======== Supplied records
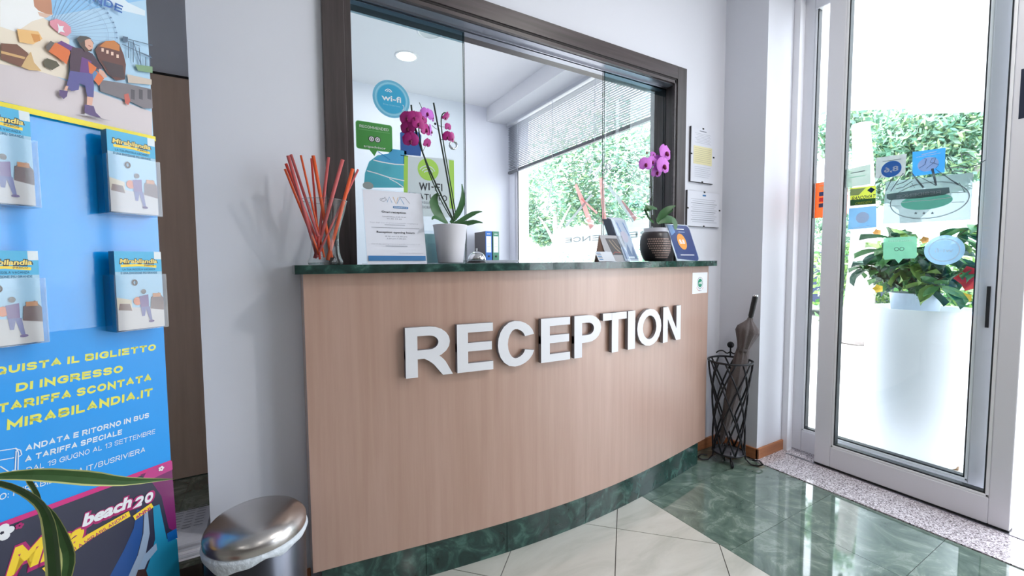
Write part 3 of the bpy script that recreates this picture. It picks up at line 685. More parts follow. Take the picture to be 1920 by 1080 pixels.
# large orchid in white pot
PY = 1.462; pc = at(845, 492, Y=PY); pc.z = ctz(pc.x)
t = thing('potted_orchid', 'tall magenta orchid on two stakes in a plain white pot', 'potted orchid', tuple(pc))
G().lathe([(.0001, .001), (.043, .001), (.046, .006), (.061, .136), (.0635, .139), (.0615, .141), (.058, .137), (.05, .12), (.0001, .12)], pc, 40).build('pot', mat('matt white pot', (232, 230, 238), .5, var=.01), t)
G().lathe([(.0001, .124), (.058, .122)], pc, 24).build('bark', mat('dark bark', (70, 56, 44), .9, var=.4, scale=90, bump=1), t)
def Q(px, py, dy=0): return at(px, py, Y=PY+dy)
for pl_ in ([(851, 415), (838, 385), (790, 300), (774, 240), (771, 197)], [(853, 415), (849, 390), (833, 300), (822, 240), (813, 193)]):
    pp = [Q(*q) for q in pl_]; G().tube(bez(pp, 12), .0030, 7).build('stake', mat('dark green stake', (34, 50, 38), .5), t)
sp1 = bez([Q(848, 412), Q(826, 380), Q(797, 320), Q(776, 250), Q(778, 205), Q(800, 215)], 16); G().tube(sp1, .0022, 6).build('stem', STEM, t)
sp2 = bez([Q(856, 412), Q(852, 380), Q(838, 310), Q(826, 240), Q(818, 205), Q(838, 212)], 16); G().tube(sp2, .0022, 6).build('stem', STEM, t)
G().tube([Q(786, 192), Q(792, 205), Q(800, 218)], .0012, 6).build('stem', STEM, t)
FL = [(764, 222, -.02, (-.5, -1, .1), .052), (777, 222, -.03, (-.2, -1, .0), .052), (765, 240, -.015, (-.6, -1, -.3), .05), (784, 232, -.035, (0, -1, 0), .046), (790, 222, -.02, (.3, -1, .2), .046), (800, 214, -.015, (.1, -1, .3), .05), (808, 218, .0, (.7, -.7, 0), .044),
      (770, 262, -.01, (-.3, -1, -.7), .056), (797, 243, -.02, (.5, -1, .1), .05), (806, 245, .0, (.9, -.5, 0), .044), (800, 268, -.01, (.4, -1, -.5), .034),
      (835, 218, .0, (.5, -.6, -.7), .036), (839, 238, -.01, (.2, -1, 0), .028), (839, 256, -.01, (-.2, -1, -.3), .038), (846, 258, .0, (.7, -.8, -.2), .04)]
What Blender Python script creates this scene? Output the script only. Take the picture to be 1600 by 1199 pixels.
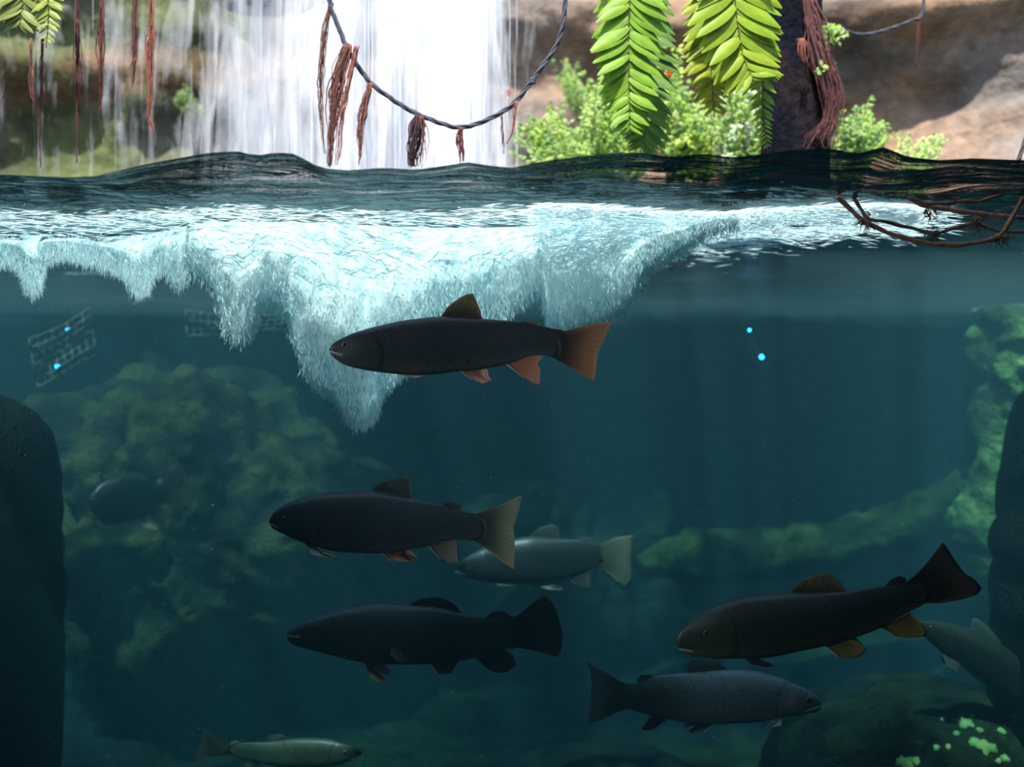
import bpy, math, random
import numpy as np
from mathutils import Vector, noise, Matrix

for o in list(bpy.data.objects): bpy.data.objects.remove(o)
S = bpy.context.scene
COL = S.collection
F = 1500.0                    # focal length in pixels of the 1600 wide frame
CZ = 1.5                      # eye height in the viewing gallery
YG = 1.19                     # inner face of the viewing pane
ZW = 1.77                     # water level

# ------------------------------------------------------------------ camera, world, sun, exposure
cam = bpy.data.cameras.new('camera'); cam.lens = F/1600*36; cam.sensor_width = 36
cam.clip_start = 0.02; cam.clip_end = 100
cam.dof.use_dof = True; cam.dof.focus_distance = 1.45; cam.dof.aperture_fstop = 2.8
co = bpy.data.objects.new('camera', cam); COL.objects.link(co)
co.location = (0, 0, CZ); co.rotation_euler = (math.radians(90), 0, 0); S.camera = co

w = bpy.data.worlds.new('daylight'); S.world = w; w.use_nodes = True
bg = w.node_tree.nodes['Background']
sky = w.node_tree.nodes.new('ShaderNodeTexSky'); sky.sky_type = 'NISHITA'
sky.sun_disc = False; sky.sun_elevation = math.radians(63); sky.sun_rotation = math.radians(200)
w.node_tree.links.new(sky.outputs[0], bg.inputs[0]); bg.inputs[1].default_value = 0.42

sun = bpy.data.lights.new('sun', 'SUN'); sun.energy = 12; sun.angle = math.radians(1.5); sun.color = (1, .95, .87)
so = bpy.data.objects.new('sun', sun); COL.objects.link(so)
sd = Vector((0.16, 0.42, -0.90)).normalized()       # direction the light travels: from front left, high
so.rotation_euler = sd.to_track_quat('-Z', 'Y').to_euler(); so.location = (-1, -2, 6)

S.view_settings.view_transform = 'Standard'; S.view_settings.look = 'None'
S.view_settings.gamma = 1; S.view_settings.use_curve_mapping = False
S.view_settings.exposure = 0.0
try:
    S.cycles.volume_bounces = 1; S.cycles.transparent_max_bounces = 24; S.cycles.max_bounces = 8
    S.cycles.volume_step_rate = 1.0
except Exception: pass

random.seed(7); rng = np.random.default_rng(7)

# ------------------------------------------------------------------ helpers
def P(px, py, Y): return Vector(((px-800)/F*Y, Y, CZ+(599.5-py)/F*Y))
def fbm(v, s=1.0, o=4): return noise.fractal(Vector(v)*s, 1.0, 2.0, o)
def sm(a, b, x):
    t = max(0., min(1., (x-a)/(b-a))); return t*t*(3-2*t)
def lerp(a, b, t): return a+(b-a)*t
def mixc(a, b, t): return tuple(a[i]+(b[i]-a[i])*t for i in range(3))

def catmull(ps, n):
    ps = [Vector(p) for p in ps]; ps = [ps[0]*2-ps[1]]+ps+[ps[-1]*2-ps[-2]]; out = []
    for i in range(1, len(ps)-2):
        for k in range(n):
            t = k/n; a, b_, c, d = ps[i-1:i+3]
            out.append(.5*((2*b_)+(c-a)*t+(2*a-5*b_+4*c-d)*t*t+(3*b_-a-3*c+d)*t**3))
    out.append(ps[-2]); return out
class MB:
    def __init__(s): s.v = []; s.f = []; s.c = []
    def vert(s, p, c=(1, 1, 1)): s.v.append((p[0], p[1], p[2])); s.c.append(c); return len(s.v)-1
    def grid(s, pts, cols=None, flip=False, wrap=False):
        n = len(pts); m = len(pts[0]); b = len(s.v)
        for i in range(n):
            for j in range(m): s.vert(pts[i][j], cols[i][j] if cols else (1, 1, 1))
        for i in range(n-1):
            for j in range(m if wrap else m-1):
                k = (j+1) % m
                q = (b+i*m+j, b+(i+1)*m+j, b+(i+1)*m+k, b+i*m+k)
                s.f.append(q[::-1] if flip else q)
        return b
    def tube(s, pts, rad, n=6, col=(1, 1, 1), cap=True):
        pts = [Vector(p) for p in pts]; L = len(pts)
        if not callable(rad): r0 = rad; rad = lambda t: r0
        ref = Vector((0.13, 1, 0.21)).normalized(); rings = []
        for i, p in enumerate(pts):
            d = (pts[min(i+1, L-1)]-pts[max(i-1, 0)])
            if d.length < 1e-9: d = Vector((0, 0, 1))
            d.normalize(); a = d.cross(ref)
            if a.length < 1e-3: a = d.cross(Vector((1, 0, 0)))
            a.normalize(); bb = d.cross(a); r = rad(i/(L-1))
            rings.append([p+(a*math.cos(2*math.pi*k/n)+bb*math.sin(2*math.pi*k/n))*r for k in range(n)])
        c = [[col(i/(L-1)) if callable(col) else col]*n for i in range(L)]
        b = s.grid(rings, c, wrap=True)
        if cap:
            s.f.append(tuple(b+k for k in range(n))); s.f.append(tuple(b+(L-1)*n+k for k in reversed(range(n))))
    def box(s, lo, hi, c=(1, 1, 1)):
        x0, y0, z0 = lo; x1, y1, z1 = hi; b = len(s.v)
        for p in ((x0,y0,z0),(x1,y0,z0),(x1,y1,z0),(x0,y1,z0),(x0,y0,z1),(x1,y0,z1),(x1,y1,z1),(x0,y1,z1)): s.vert(p, c)
        for q in ((0,3,2,1),(4,5,6,7),(0,1,5,4),(1,2,6,5),(2,3,7,6),(3,0,4,7)): s.f.append(tuple(b+i for i in q))
    def mesh(s, name, smooth=True):
        me = bpy.data.meshes.new(name); me.from_pydata(s.v, [], s.f); me.update()
        ca = me.color_attributes.new('tint', 'FLOAT_COLOR', 'POINT')
        a = np.ones((len(s.v), 4), dtype=np.float32); a[:, :3] = np.array(s.c, dtype=np.float32).reshape(-1, 3)
        ca.data.foreach_set('color', a.ravel())
        me.polygons.foreach_set('use_smooth', [smooth]*len(me.polygons)); return me
    def build(s, name, mat, parent=None, smooth=True, base=None):
        me = s.mesh(name, smooth); o = bpy.data.objects.new(name, me); COL.objects.link(o)
        me.materials.append(mat)
        if parent: o.parent = parent
        if parent and base is None and parent.type == 'EMPTY':
            o.matrix_parent_inverse = Matrix.Translation(-parent.location)
        return o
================
> _Task_
Extract exactly the lines running from the line containing "What Blender Python" to the line containing "from mathutils import Vector, noise, Matrix", with both end lines included and all pictures left out.

> _Solved exercise_
What Blender Python script creates this scene? Output the script only. Take the picture to be 1600 by 1199 pixels.
import bpy, math, random
import numpy as np
from mathutils import Vector, noise, Matrix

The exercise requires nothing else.